I offer this list because these matters pertain to young, medium, and old people alike, and because there is so much going on that a reading focused on sexuality or the adult-child relationship seems somewhat arbitrary. Balancing responsibility and desire, choosing objects to which we assign meaning, a longing to aestheticize our own mortality and make it somehow okay, feeling drawn to romantic things and people that aren’t sustainable in the long run without great sacrifice—these are the unresolved and unresolvable challenges of life in all stages. In the end, we just choose; the Darlings and the Lost Boys choose London and Peter chooses the Neverland. Even falling out of the pram as an infant is represented as a conscious and perfectly valid choice, not to be judged. All simply live (or die) with the consequences and the universe is essentially indifferent.

So how does this kind of absurd existentialism reach that soft underbelly and conjure up those lost secrets beyond the vault of the sky? Peter Pan validates our longing for transcendence amidst these unresolvable matters, and it renders the phenomenon of unresolvability its own source of wonder and transcendence instead of comedy and horror (a la Beckett). Peter’s absurd world offers a colorful, imaginative, aesthetic option, and even if we choose London in the end, traces and memories of the experience linger with us. The Neverland is also a resolution to—a reparation for?—the sense of loss of something precious and the longing to find it again, or at least to find some evidence that this lost pearl is “real” beyond the individual imagination, and therefore, though lost and forgotten, it will one day find us again. This kind of longing isn’t unique to adulthood and it need not idealize the child. I embrace Gubar’s “kinship model” of childhood in part because I remember vividly my own fascination with stories about long-lost, primitive truths when I was a child. What could be more compelling at any age than the idea that we glimpsed these as we came into being—and will therefore come to know them again someday?

I think the Oedipal complex and many of Freud’s ideas are twaddle, but I’m mildly obsessed with Freud’s description of the “oceanic feeling” in “Civilization and Its Discontents,” so I have to bring it up.
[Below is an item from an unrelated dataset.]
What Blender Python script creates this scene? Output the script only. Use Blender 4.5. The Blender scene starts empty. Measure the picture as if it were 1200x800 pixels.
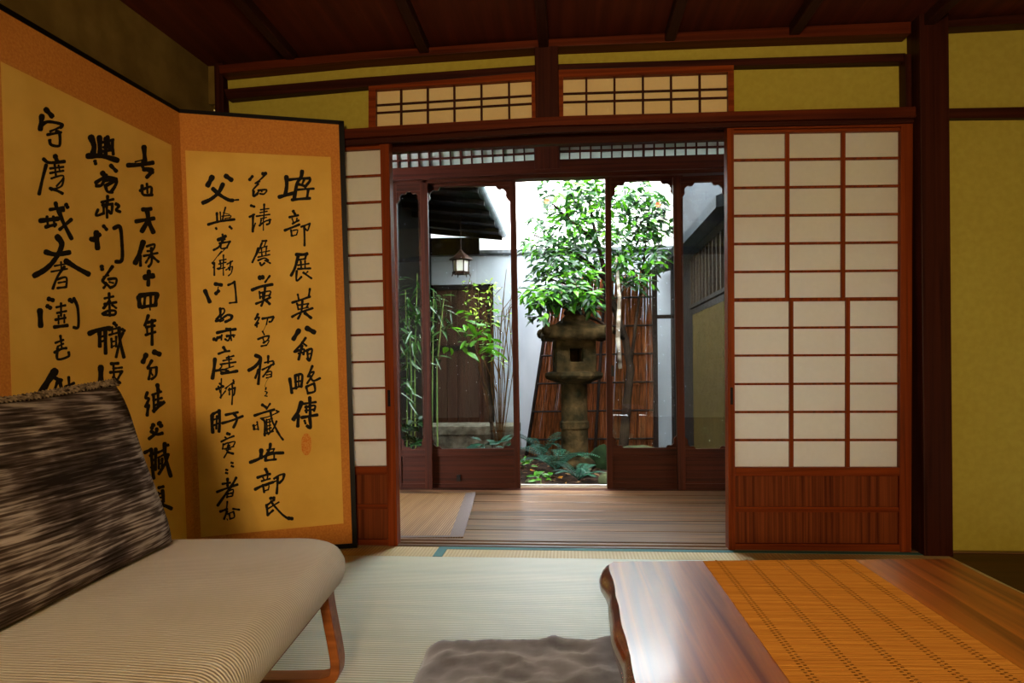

Though Freud says that he, himself, has never experienced this “oceanic feeling,” he describes it as “a feeling of an indissoluble bond, of being one with the external world as a whole,” and the sense that “we cannot fall out of this world.” He speculates that this oceanic feeling “may” [Freud’s emphasis] be a surviving trace of the infant that does not yet distinguish his ego from the external world. I am less interested in the origins of this oceanic feeling (early childhood for Freud and cultural myth for Jung, as Rose points out), as I am in Peter Pan’s ability to conjure it up. The novel’s acknowledgment of feelings of loss and longing for recovery/resurrection does something to conjure up that indissoluble bond beyond the self, unto itself; we can fall out of a pram or out of the sky, but we cannot fall out of the world. The infant who died of smallpox continues to be in the world as though Neverland is an afterlife without gods. Or, maybe Freud really was right, and the lost pearl is just the newborn infant’s inability to differentiate the ego from the outside world, and the Neverland is just that state of being.

Or… maybe I’ve just wandered off into Neverland with this post.